An even deeper issue is that ecological economics is still valuing the nonhuman world in human terms, instead of on its own terms. It's like you're saying to your mother, "You know, I was going to kill and eat you, but I've just realized that I derive selfish benefits by keeping you alive."


October 30. Yesterday's Archdruid post, Arguments from Ignorance, mentioned two different kinds of thinking. One is "sitting down with the relevant facts, assessing them calmly, and then making a decision on that basis," and the other is "people start from the conclusion that appeals to their emotions and intuition, and then go looking for logical reasons to support the belief they've already chosen."
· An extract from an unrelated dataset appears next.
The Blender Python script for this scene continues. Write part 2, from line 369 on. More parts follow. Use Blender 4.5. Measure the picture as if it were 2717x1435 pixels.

You could call these expansive thinking and contractive thinking. I like to call them scout thinking and warrior thinking. Warrior thinking has its place -- sometimes your emotions and intuition can sense things that your rational mind can't, and of course we never have anywhere near full knowledge. To some extent, every idea and theory and "fact" is like a shape we're seeing in the clouds, and sometimes you have to believe something to see it.

But the great advantage of scout thinking is that it constantly makes you smarter. When new information appears, the scout looks at the map, erases a line, draws another, and keeps exploring, while the warrior either rejects the new information for not fitting the map, or if it does fit the map, draws an existing line darker.

The scary people at Sarah Palin rallies are not really "anti-intellectual" -- they're intellectuals themselves in that they're obsessed with ideas. What they are is anti-expansive, anti-empirical, anti-reality. They seek to silence anyone who threatens their comfortable and compelling internal map of the world.

There's a new saying, "Reality has a liberal bias." But that's not quite true. What happened was that the movement that called itself "conservative" got stuck in warrior consciousness and lost touch with reality, veering off so far that now "conservatives" can only maintain their ideology through obvious giant lies. Meanwhile the movement that called itself "liberal" was put under such pressure, held to such high standards, that it could only survive by scrupulous integrity and honesty, by a (relatively) close alliance with reality.